#### PROBLEM TO WORK ON
Skip any picture you find and retype all the remaining lines exactly.

#### GIVEN MATERIAL
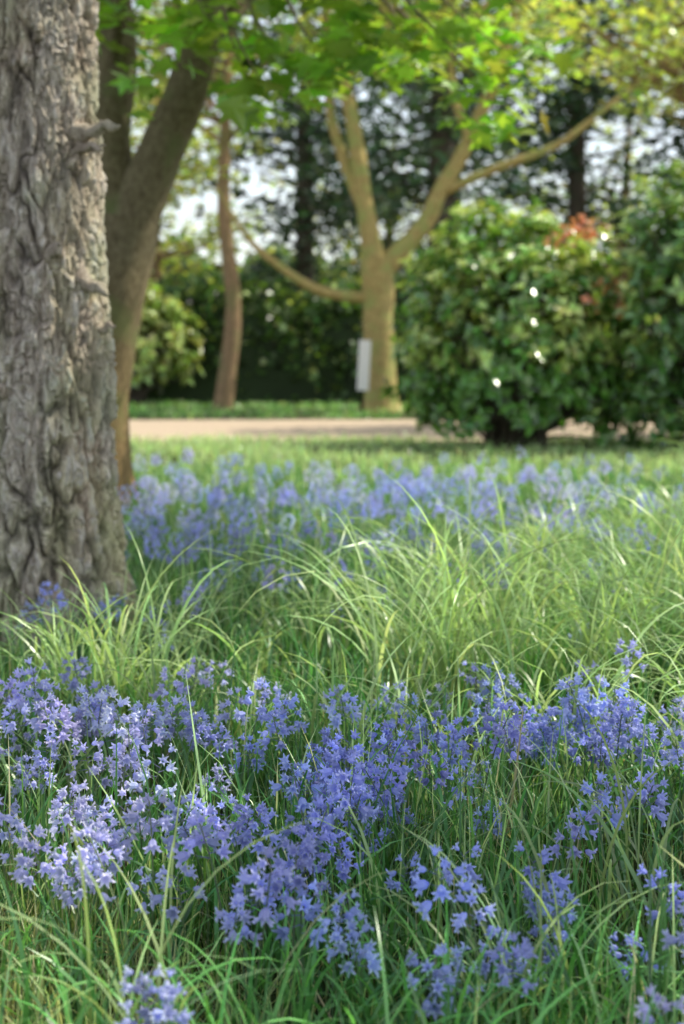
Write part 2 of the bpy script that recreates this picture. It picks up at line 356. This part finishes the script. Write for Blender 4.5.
# ------------------------------------------------------------------ pine tree (foreground trunk)
pine = empty('pine_tree')
def big_trunk():
    na, nh = 480, 900; zt = 3.4
    a = np.linspace(0, 2*np.pi, na, endpoint=False); z = np.linspace(-.05, zt, nh)
    A, Z = np.meshgrid(a, z)
    r = np.interp(Z, [-.05, .1, .3, .6, 1.3, 2.4, 3.4], [.33, .30, .27, .245, .228, .195, .18])
    X, Y = np.cos(A), np.sin(A)
    r = r*(1+.06*fbm(X*1.5+3, Y*1.5, Z*1.2, 2)) + np.exp(-np.clip(Z, 0, 9)/.14)*.05*np.sin(A*4+1)
    nc = 13; wx = fbm(X*2.2, Y*2.2, Z*3, 4)*1.6; wz = fbm(X*2+9, Y*2, Z*3+4, 4)*1.2
    U = A/(2*np.pi)*nc+wx; W = Z/.21+wz
    iu, iw = np.floor(U).astype(int), np.floor(W).astype(int)
    f1 = np.full(U.shape, 9.); f2 = f1.copy(); cid = np.zeros(U.shape)
    for du in (-1, 0, 1):
        for dw in (-1, 0, 1):
            cu, cw = iu+du, iw+dw; cm = cu % nc
            px = cu+.1+.8*_h(cm, cw, cm*0+3); pz = cw+.1+.8*_h(cm, cw, cm*0+11)
            d = np.sqrt((U-px)**2+((W-pz)*.8)**2); hid = _h(cm, cw, cm*0+29)
            n1 = d < f1; f2 = np.where(n1, f1, np.minimum(f2, d)); cid = np.where(n1, hid, cid); f1 = np.where(n1, d, f1)
    vis = np.clip(.72+1.3*fbm(X*2+1, Y*2+4, Z*2.5, 3), 0, 1)          # fissures open and close irregularly
    plate = 1-vis*(1-np.clip((f2-f1)/.38, 0, 1)**.7)
    fine = fbm(X*14, Y*14, Z*20, 4); mid = fbm(X*6+2, Y*6, Z*5, 3); fib = fbm(X*26, Y*26, Z*7+3, 3)
    l = fbm(X*5+5, Y*5, Z*9, 4)*3.0; flake = l-np.floor(l)                # overlapping scales with lifted edges
    disp = .036*(plate-.6)+.014*(cid-.5)*plate+.011*fine+.015*mid+.015*(flake-.5)*plate+.004*fib
    rr = r+disp
    cx = -1.06-.020*Z; v = np.stack([cx+rr*X, 5.4+rr*Y, Z], -1)
    tone = (.24+.76*plate)*(1+.25*(cid-.5))*(1+.45*fine)*(1+.3*mid)*(.80+.40*flake)*(1+.25*fib)
    col = np.clip(tone, .08, 1.6)[..., None]*np.array([1.0, .96, .92])
    wrm = np.clip(fbm(X*1.5+2, Y*1.5, Z*1.3+7, 3)+.2, 0, 1)[..., None]; col = col*(1-wrm)+col*wrm*np.array([1.02, .88, .74])
    lich = np.clip(fbm(X*5+17, Y*5, Z*6, 4)*5-1.4, 0, 1)[..., None]*plate[..., None]; col = col*(1-.45*lich)+.45*lich*np.array([.98, 1.0, .86])
    green = np.clip(fbm(X*2+7, Y*2, Z*2, 3)*2+.1, 0, 1)[..., None]*np.exp(-Z/1.2)[..., None]
    col = col*(1-green*.5)+col*green*.5*np.array([.8, 1.1, .5])
    q = np.arange(na*nh).reshape(nh, na)
    f = np.stack([q[:-1], np.roll(q, -1, 1)[:-1], np.roll(q, -1, 1)[1:], q[1:]], -1).reshape(-1, 4)
    return v.reshape(-1, 3), f, np.clip(col, 0, 1).reshape(-1, 3)
mb = MB(); mb.add(*big_trunk())
v, f = tube([(-1.125, 5.4, 3.38), (-1.14, 5.42, 5), (-1.1, 5.45, 7.5), (-1.12, 5.4, 10)], [.178, .14, .09, .03], 24, 60, .05); mb.add(v, f, (.8, .76, .72))
def stub(p, d, r, L, seed):
    p = np.array(p, float); d = np.array(d, float)
    k = np.array([0, 0, .012])*(1 if seed % 2 else -1)
    pts = [p-d*.06, p+d*L*.3+k, p+d*L*.6-k*.6, p+d*L*.85+k*.5, p+d*L]
    v, f = tube(pts, [r*1.9, r*1.0, r*.8, r*.5, r*.12], 16, 40, .38, 42+seed); mb.add(v, f, (.75, .70, .64))
stub((-.93, 5.27, 1.875), (.93, -.25, .05), .024, .17, 0); stub((-.93, 5.27, 1.83), (.7, -.5, -.25), .014, .14, 2); stub((-.93, 5.26, 1.79), (.9, -.2, .2), .010, .12, 5)
stub((-1.0, 5.19, 1.42), (.35, -.8, .35), .026, .11, 3); stub((-.91, 5.25, 1.36), (.75, -.4, -.5), .022, .14, 4); stub((-.86, 5.3, 1.18), (.9, -.3, .1), .012, .07, 6)
stub((-1.16, 5.19, .95), (-.3, -.9, .1), .02, .06, 7); stub((-1.05, 5.2, 2.2), (.1, -.9, .2), .018, .06, 8)
for i in range(16):
    a = i*2.4; z = 5+i*.3; L = 1.9-.07*i
    b = np.array([-1.12, 5.4, z]); e = b+np.array([math.cos(a)*L, math.sin(a)*L, .5])
    v, f = tube([b, (b+e)/2+np.array([0, 0, .05]), e], [.045, .03, .01], 8, 10, .05); mb.add(v, f, (.7, .67, .64))
mb.build('trunk', B_pine, pine, smooth=True)
mb = MB(); cc = []
for i in range(16):
    a = i*2.4; z = 5+i*.3; L = 1.9-.07*i
    for t in (.4, .6, .8, 1.): cc.append([-1.12+math.cos(a)*L*t, 5.4+math.sin(a)*L*t, z+.5*t])
leaves(mb, keep_shade(clumps(cc, .3, 60, .5)), .10, (.09, .15, .06), NEED_V, NEED_F); mb.build('needles', M_need, pine)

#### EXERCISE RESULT
Write part 2 of the bpy script that recreates this picture. It picks up at line 356. This part finishes the script. Write for Blender 4.5.
# ------------------------------------------------------------------ pine tree (foreground trunk)
pine = empty('pine_tree')
def big_trunk():
    na, nh = 480, 900; zt = 3.4
    a = np.linspace(0, 2*np.pi, na, endpoint=False); z = np.linspace(-.05, zt, nh)
    A, Z = np.meshgrid(a, z)
    r = np.interp(Z, [-.05, .1, .3, .6, 1.3, 2.4, 3.4], [.33, .30, .27, .245, .228, .195, .18])
    X, Y = np.cos(A), np.sin(A)
    r = r*(1+.06*fbm(X*1.5+3, Y*1.5, Z*1.2, 2)) + np.exp(-np.clip(Z, 0, 9)/.14)*.05*np.sin(A*4+1)
    nc = 13; wx = fbm(X*2.2, Y*2.2, Z*3, 4)*1.6; wz = fbm(X*2+9, Y*2, Z*3+4, 4)*1.2
    U = A/(2*np.pi)*nc+wx; W = Z/.21+wz
    iu, iw = np.floor(U).astype(int), np.floor(W).astype(int)
    f1 = np.full(U.shape, 9.); f2 = f1.copy(); cid = np.zeros(U.shape)
    for du in (-1, 0, 1):
        for dw in (-1, 0, 1):
            cu, cw = iu+du, iw+dw; cm = cu % nc
            px = cu+.1+.8*_h(cm, cw, cm*0+3); pz = cw+.1+.8*_h(cm, cw, cm*0+11)
            d = np.sqrt((U-px)**2+((W-pz)*.8)**2); hid = _h(cm, cw, cm*0+29)
            n1 = d < f1; f2 = np.where(n1, f1, np.minimum(f2, d)); cid = np.where(n1, hid, cid); f1 = np.where(n1, d, f1)
    vis = np.clip(.72+1.3*fbm(X*2+1, Y*2+4, Z*2.5, 3), 0, 1)          # fissures open and close irregularly
    plate = 1-vis*(1-np.clip((f2-f1)/.38, 0, 1)**.7)
    fine = fbm(X*14, Y*14, Z*20, 4); mid = fbm(X*6+2, Y*6, Z*5, 3); fib = fbm(X*26, Y*26, Z*7+3, 3)
    l = fbm(X*5+5, Y*5, Z*9, 4)*3.0; flake = l-np.floor(l)                # overlapping scales with lifted edges
    disp = .036*(plate-.6)+.014*(cid-.5)*plate+.011*fine+.015*mid+.015*(flake-.5)*plate+.004*fib
    rr = r+disp
    cx = -1.06-.020*Z; v = np.stack([cx+rr*X, 5.4+rr*Y, Z], -1)
    tone = (.24+.76*plate)*(1+.25*(cid-.5))*(1+.45*fine)*(1+.3*mid)*(.80+.40*flake)*(1+.25*fib)
    col = np.clip(tone, .08, 1.6)[..., None]*np.array([1.0, .96, .92])
    wrm = np.clip(fbm(X*1.5+2, Y*1.5, Z*1.3+7, 3)+.2, 0, 1)[..., None]; col = col*(1-wrm)+col*wrm*np.array([1.02, .88, .74])
    lich = np.clip(fbm(X*5+17, Y*5, Z*6, 4)*5-1.4, 0, 1)[..., None]*plate[..., None]; col = col*(1-.45*lich)+.45*lich*np.array([.98, 1.0, .86])
    green = np.clip(fbm(X*2+7, Y*2, Z*2, 3)*2+.1, 0, 1)[..., None]*np.exp(-Z/1.2)[..., None]
    col = col*(1-green*.5)+col*green*.5*np.array([.8, 1.1, .5])
    q = np.arange(na*nh).reshape(nh, na)
    f = np.stack([q[:-1], np.roll(q, -1, 1)[:-1], np.roll(q, -1, 1)[1:], q[1:]], -1).reshape(-1, 4)
    return v.reshape(-1, 3), f, np.clip(col, 0, 1).reshape(-1, 3)
mb = MB(); mb.add(*big_trunk())
v, f = tube([(-1.125, 5.4, 3.38), (-1.14, 5.42, 5), (-1.1, 5.45, 7.5), (-1.12, 5.4, 10)], [.178, .14, .09, .03], 24, 60, .05); mb.add(v, f, (.8, .76, .72))
def stub(p, d, r, L, seed):
    p = np.array(p, float); d = np.array(d, float)
    k = np.array([0, 0, .012])*(1 if seed % 2 else -1)
    pts = [p-d*.06, p+d*L*.3+k, p+d*L*.6-k*.6, p+d*L*.85+k*.5, p+d*L]
    v, f = tube(pts, [r*1.9, r*1.0, r*.8, r*.5, r*.12], 16, 40, .38, 42+seed); mb.add(v, f, (.75, .70, .64))
stub((-.93, 5.27, 1.875), (.93, -.25, .05), .024, .17, 0); stub((-.93, 5.27, 1.83), (.7, -.5, -.25), .014, .14, 2); stub((-.93, 5.26, 1.79), (.9, -.2, .2), .010, .12, 5)
stub((-1.0, 5.19, 1.42), (.35, -.8, .35), .026, .11, 3); stub((-.91, 5.25, 1.36), (.75, -.4, -.5), .022, .14, 4); stub((-.86, 5.3, 1.18), (.9, -.3, .1), .012, .07, 6)
stub((-1.16, 5.19, .95), (-.3, -.9, .1), .02, .06, 7); stub((-1.05, 5.2, 2.2), (.1, -.9, .2), .018, .06, 8)
for i in range(16):
    a = i*2.4; z = 5+i*.3; L = 1.9-.07*i
    b = np.array([-1.12, 5.4, z]); e = b+np.array([math.cos(a)*L, math.sin(a)*L, .5])
    v, f = tube([b, (b+e)/2+np.array([0, 0, .05]), e], [.045, .03, .01], 8, 10, .05); mb.add(v, f, (.7, .67, .64))
mb.build('trunk', B_pine, pine, smooth=True)
mb = MB(); cc = []
for i in range(16):
    a = i*2.4; z = 5+i*.3; L = 1.9-.07*i
    for t in (.4, .6, .8, 1.): cc.append([-1.12+math.cos(a)*L*t, 5.4+math.sin(a)*L*t, z+.5*t])
leaves(mb, keep_shade(clumps(cc, .3, 60, .5)), .10, (.09, .15, .06), NEED_V, NEED_F); mb.build('needles', M_need, pine)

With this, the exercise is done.